100 Days: Mixed Bag; Actions Don't Match Rhetoric and Political Expediency Cancels or Dilutes Many Promises of Change
I consider the 100 days a mixed bag: good, so-so, and not so good/terrible. However, Obama inherited a legacy of catastrophic damage to this country caused by the criminal Bush regime (about which he doesn't remind the American people as often as he should), and a McCain-Palin regime would have been the final disaster for the US.
There are two thoughtful commentaries that contain some points which reflect my thoughts on Obama's 100 days.
Vince Warren with the Progressive Media Project writes at McClatchydc:
"Many of Obama's words have been inspiring. His rhetoric represents a relief to those who watched with horror as the Bush administration systematically dismantled the U.S. Constitution and ignored international human rights standards.
"Yet in many areas of critical importance – like human rights, torture, rendition, secrecy and surveillance – his words have been loftier than his actions.
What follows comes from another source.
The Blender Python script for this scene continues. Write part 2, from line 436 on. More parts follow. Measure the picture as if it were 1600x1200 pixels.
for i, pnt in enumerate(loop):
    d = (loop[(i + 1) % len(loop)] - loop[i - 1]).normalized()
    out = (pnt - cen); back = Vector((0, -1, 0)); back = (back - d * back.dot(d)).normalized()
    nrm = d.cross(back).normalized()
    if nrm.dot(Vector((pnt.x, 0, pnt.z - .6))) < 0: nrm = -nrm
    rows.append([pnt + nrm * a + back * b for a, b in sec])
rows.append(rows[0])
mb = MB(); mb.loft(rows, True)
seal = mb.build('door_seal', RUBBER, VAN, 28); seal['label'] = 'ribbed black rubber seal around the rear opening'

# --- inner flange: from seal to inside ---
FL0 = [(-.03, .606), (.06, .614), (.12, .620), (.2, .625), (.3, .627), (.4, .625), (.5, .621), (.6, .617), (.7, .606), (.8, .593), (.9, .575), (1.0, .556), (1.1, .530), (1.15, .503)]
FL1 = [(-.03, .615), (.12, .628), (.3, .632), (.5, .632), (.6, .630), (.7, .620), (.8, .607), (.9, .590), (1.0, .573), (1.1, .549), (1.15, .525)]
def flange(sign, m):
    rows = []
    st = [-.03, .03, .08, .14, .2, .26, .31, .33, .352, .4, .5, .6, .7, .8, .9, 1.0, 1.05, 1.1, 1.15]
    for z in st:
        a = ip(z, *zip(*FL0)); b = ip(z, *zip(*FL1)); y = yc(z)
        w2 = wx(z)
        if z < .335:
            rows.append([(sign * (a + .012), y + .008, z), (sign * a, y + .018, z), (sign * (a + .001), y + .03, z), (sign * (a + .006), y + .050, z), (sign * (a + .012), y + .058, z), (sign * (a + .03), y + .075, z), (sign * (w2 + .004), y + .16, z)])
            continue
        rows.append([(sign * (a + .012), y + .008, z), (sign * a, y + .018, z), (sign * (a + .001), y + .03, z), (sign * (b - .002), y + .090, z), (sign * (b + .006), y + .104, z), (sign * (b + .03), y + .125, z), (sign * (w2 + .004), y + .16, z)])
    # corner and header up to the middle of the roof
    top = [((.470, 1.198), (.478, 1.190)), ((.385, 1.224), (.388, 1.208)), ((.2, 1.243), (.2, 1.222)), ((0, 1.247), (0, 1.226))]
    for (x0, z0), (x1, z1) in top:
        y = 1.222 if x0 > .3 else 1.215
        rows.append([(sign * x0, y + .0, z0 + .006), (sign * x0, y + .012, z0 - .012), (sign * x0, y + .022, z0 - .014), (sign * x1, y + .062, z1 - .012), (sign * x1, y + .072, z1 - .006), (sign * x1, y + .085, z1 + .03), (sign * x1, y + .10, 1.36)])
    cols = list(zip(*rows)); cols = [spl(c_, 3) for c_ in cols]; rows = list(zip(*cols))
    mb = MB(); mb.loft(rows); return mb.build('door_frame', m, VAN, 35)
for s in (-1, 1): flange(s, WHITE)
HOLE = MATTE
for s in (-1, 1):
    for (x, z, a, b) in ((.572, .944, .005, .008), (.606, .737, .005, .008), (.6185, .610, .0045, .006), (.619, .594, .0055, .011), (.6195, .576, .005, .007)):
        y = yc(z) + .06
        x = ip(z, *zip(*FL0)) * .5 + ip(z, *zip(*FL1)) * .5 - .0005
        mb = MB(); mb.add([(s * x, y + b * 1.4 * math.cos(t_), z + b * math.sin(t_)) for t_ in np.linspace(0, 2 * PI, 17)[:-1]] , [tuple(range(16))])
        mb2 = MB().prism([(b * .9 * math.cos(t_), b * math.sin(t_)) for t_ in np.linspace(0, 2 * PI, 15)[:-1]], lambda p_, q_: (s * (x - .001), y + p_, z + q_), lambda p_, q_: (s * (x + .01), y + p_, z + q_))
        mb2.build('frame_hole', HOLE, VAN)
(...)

"On Obama's very first day in office, his administration ordered a 120-day suspension of the military commissions for Guantanamo detainees. The commissions were widely assailed for allowing evidence obtained through coercion and torture, secret evidence and hearsay evidence, all in violation of the U.S. Constitution. But Obama did not abolish the military commissions; he only hit the "pause" button.
"Secrecy was the hallmark of the Bush administration. It classified more documents than any administration in history, restricted Freedom of Information Act requests and tried to protect government officials and military contractors from being held liable for illegal actions, such as torture and wrongful death. It invoked the state secrets privilege to avoid scrutiny in court and responsibility for government action more times than any other administration.
"Obama has come down on both sides of this issue, ordering far more transparency through cooperation with Freedom of Information Act requests, while at the same time invoking state secrets in a case charging an aviation corporation with complicity in rendering a detainee to torture."
And Johann Hari at The Independent writes: "Nobody feels like hanging out tinsel to mark Barack Obama's first one hundred days - least of all the President himself. After the cheering crowds in Grant Park and the choked-up crowds on Inauguration Day went home, he has been left with a depression, a slew of wars, and an unravelling climate. Mario Cuomo, the former mayor of New York, said politicians "campaign in poetry, but govern in prose" - and Obama has had to hit the prose hard. So now George W. Bush has been despatched to torture only the English language, has "change come to America", as Obama promised?
"Obama's reaction to the engulfing depression has commanded most attention - except for his purchase of a puppy. This is the most mixed of all the President's policies. His financial appointments have been a disgrace. He has put in charge the very people who brought us to this calamity in the first place: Tim Geithner, the Treasury Secretary, and Larry Summers, the director of the White House National Economic Council, were the architects of deregulation in the Clinton administration. They peeled back the last inches of FDR-era protection that could have prevented this crash - and then danced off to Wall Street to make millions from it. Last year alone, Summers raked in $8m from Wall Street firms he is now bailing out.
"Should we have "faith" he will do the right thing? Absolutely not - and the very idea is dangerous. You should pick the best leader available, and then pressure him or her like hell. Obama is dramatically better than Bush - but in the end, he will only be as good as the pressure put on him by ordinary people. FDR came to power as a budget-balancing centrist, until the American people forced him to the left, and to greatness. One hundred days in, are they ready to shove Obama to act on his own best instincts? He ain't Franklin Delano Obama yet."